Boston’s Last Standing Marsh – New England Aquarium Clima-Teens
Belle Isle Salt Marsh, Boston’s last standing marsh, serves an important purpose in helping to absorb storm surge and extremely high tides which helps protect East Boston, Winthrop and Revere. As sea level rises salt marsh ecosystems will continue to provide an important role in mitigating flooding for these at-risk communities. Belle Isle Salt Marsh faces several threats including pollution from Logan Airport, surrounding land development, and invasive species like green crabs. Join us to learn more about the importance of salt marshes and what you can do to help us protect Belle Isle Salt Marsh and the communities it touches.
Adaptation, Mitigation, Solution – Eastie Farm
Join Eastie Farm to talk about how to adapt to our changing ecosystem to ensure safety for our most vulnerable communities. We’ll share tangible actions and discuss real world solutions to the changing climate.
Resilience as Resistance: Mental Health as a critical skill for Young Climate Activists – Our Climate
Learn alongside the staff at the nonprofit Our Climate how to balance your care for your inner and outer world. Discuss with peers navigating everything from anxiety, to burnout, to depression. Brainstorm ways we can make the climate justice movement more emotionally resilient and sustainable. Practice integrating your work into a balanced schedule that leaves you time for family, friends, and schoolwork.
FULL Film A Public Service Announcement – Improv Performer and Educator, Joe Gels and Educator, Dustin Brownell
Description: Workshop participants will be shown what makes for an effective PSA. Then they will be given props and support in filming a 30 second PSA about climate change and sustainability. Find out how to get your message across in an engaging way!
Antisemitism and the Climate Crisis – JYCM
Join the Jewish Youth Climate Movement for an exploration of climate change as a community-based phenomenon whose modern manifestations of crisis are rooted in a past that is still with us today. As we contextualize the climate crisis amid intersecting oppressions and explore how major systems such as mass corporations, Nazism, and antisemitism colluded to bolster the oil industry in decades past, we will apply this systemic framework to what the dual rise of the climate crisis and antisemitism means for our generation of young people growing up in a fraught world today, and how our communities navigate and disrupt cycles of retraumatization through violence and upheavals that take shape in new contexts but retain old forms.
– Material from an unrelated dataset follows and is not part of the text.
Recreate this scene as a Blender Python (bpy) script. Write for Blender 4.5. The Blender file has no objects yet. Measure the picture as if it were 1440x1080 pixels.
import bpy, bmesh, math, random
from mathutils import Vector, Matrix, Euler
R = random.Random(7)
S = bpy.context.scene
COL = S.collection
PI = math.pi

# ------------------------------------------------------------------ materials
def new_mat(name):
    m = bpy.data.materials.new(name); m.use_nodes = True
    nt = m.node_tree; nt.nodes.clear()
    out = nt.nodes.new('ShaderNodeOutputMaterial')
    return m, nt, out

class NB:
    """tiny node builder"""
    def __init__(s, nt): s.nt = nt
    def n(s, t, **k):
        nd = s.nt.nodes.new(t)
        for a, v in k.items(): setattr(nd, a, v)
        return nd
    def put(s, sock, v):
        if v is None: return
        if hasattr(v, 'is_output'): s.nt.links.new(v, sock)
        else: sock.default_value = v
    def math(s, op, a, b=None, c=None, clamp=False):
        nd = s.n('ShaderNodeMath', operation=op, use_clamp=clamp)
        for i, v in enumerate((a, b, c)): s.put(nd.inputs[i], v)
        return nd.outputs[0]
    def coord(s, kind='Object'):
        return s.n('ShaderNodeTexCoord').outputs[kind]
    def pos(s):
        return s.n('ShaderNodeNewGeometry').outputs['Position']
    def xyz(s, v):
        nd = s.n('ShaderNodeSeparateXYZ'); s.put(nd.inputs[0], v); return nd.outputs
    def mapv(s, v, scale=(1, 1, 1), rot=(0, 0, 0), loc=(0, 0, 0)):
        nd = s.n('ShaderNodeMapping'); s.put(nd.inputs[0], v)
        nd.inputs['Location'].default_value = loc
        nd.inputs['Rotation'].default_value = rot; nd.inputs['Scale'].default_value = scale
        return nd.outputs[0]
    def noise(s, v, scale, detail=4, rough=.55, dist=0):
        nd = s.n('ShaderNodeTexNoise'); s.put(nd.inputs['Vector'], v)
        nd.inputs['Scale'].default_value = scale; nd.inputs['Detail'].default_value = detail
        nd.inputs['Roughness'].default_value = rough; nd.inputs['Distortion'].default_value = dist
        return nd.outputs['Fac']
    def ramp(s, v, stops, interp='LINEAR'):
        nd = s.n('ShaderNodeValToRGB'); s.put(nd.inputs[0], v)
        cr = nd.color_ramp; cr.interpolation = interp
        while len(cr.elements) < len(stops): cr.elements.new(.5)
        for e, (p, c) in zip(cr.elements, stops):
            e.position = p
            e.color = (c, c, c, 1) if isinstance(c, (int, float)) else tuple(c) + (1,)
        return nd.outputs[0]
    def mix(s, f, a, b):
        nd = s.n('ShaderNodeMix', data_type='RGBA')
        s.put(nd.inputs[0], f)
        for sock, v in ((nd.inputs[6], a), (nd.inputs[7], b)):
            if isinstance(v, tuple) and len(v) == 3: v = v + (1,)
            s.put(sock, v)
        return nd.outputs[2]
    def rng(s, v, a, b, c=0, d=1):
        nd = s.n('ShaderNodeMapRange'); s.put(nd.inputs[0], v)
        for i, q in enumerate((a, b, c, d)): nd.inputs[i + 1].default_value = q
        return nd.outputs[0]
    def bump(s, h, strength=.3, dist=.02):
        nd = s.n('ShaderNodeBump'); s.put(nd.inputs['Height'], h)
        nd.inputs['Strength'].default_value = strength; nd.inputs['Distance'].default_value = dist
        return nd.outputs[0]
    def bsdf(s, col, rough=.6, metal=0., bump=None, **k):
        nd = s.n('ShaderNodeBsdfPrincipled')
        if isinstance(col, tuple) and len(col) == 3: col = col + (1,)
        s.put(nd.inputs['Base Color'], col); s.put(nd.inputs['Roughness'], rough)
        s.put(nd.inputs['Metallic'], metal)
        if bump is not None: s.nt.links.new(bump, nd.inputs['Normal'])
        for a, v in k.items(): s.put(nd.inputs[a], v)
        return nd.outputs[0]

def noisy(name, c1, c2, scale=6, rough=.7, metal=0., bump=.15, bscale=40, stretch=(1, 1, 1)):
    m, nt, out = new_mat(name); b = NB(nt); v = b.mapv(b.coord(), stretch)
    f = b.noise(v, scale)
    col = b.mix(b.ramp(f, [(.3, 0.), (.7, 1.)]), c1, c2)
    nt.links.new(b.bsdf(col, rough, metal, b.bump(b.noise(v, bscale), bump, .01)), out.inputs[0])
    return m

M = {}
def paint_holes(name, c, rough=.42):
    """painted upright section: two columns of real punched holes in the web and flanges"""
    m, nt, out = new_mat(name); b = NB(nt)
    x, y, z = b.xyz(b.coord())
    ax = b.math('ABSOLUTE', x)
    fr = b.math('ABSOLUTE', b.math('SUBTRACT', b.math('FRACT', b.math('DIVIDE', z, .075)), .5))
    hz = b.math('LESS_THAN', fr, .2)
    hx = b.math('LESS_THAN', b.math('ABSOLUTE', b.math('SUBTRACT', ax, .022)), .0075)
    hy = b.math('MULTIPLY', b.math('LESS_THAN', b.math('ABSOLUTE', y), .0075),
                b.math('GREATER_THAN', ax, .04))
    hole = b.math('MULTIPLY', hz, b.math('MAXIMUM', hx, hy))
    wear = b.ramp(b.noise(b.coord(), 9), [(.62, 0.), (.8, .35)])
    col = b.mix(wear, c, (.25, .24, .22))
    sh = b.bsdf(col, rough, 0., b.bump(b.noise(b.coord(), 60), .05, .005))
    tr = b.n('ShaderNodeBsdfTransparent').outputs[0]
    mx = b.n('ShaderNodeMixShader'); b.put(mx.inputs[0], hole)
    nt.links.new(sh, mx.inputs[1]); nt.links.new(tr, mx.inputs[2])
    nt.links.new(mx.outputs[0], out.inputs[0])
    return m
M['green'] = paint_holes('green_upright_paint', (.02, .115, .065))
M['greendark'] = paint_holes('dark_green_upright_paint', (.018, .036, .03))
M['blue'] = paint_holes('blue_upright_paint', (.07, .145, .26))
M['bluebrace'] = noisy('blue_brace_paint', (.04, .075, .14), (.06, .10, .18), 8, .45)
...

Ultimately, though, this workshop is about healing: as a movement, we seek to turn our familial pasts and uncertain presents into the cultivation of hope, as we take collective action for a sustainable and equitable future world for all.
The Practice of Land Acknowledgements and Relationships – North American Indian Center of Boston – Jean-Luc Pierite
Building upon the practice of land acknowledgements, an embodied approach actively engages participants through personal expression. In this workshop, Jean-Luc Pierite (North American Indian Center of Boston) shares his own social interventions within this framework on the scale of protests, policies, and prototypes. Participants will form deeper connections from an exploration of positionality such as being a guest in another’s homeland. Whether through art, media, or technology, centering land acknowledgements grounds the work as informed by relationships with land, human, and non-human actors. From a climate, social, and economic justice perspective, these embodied expressions foster systemic equity and reciprocity.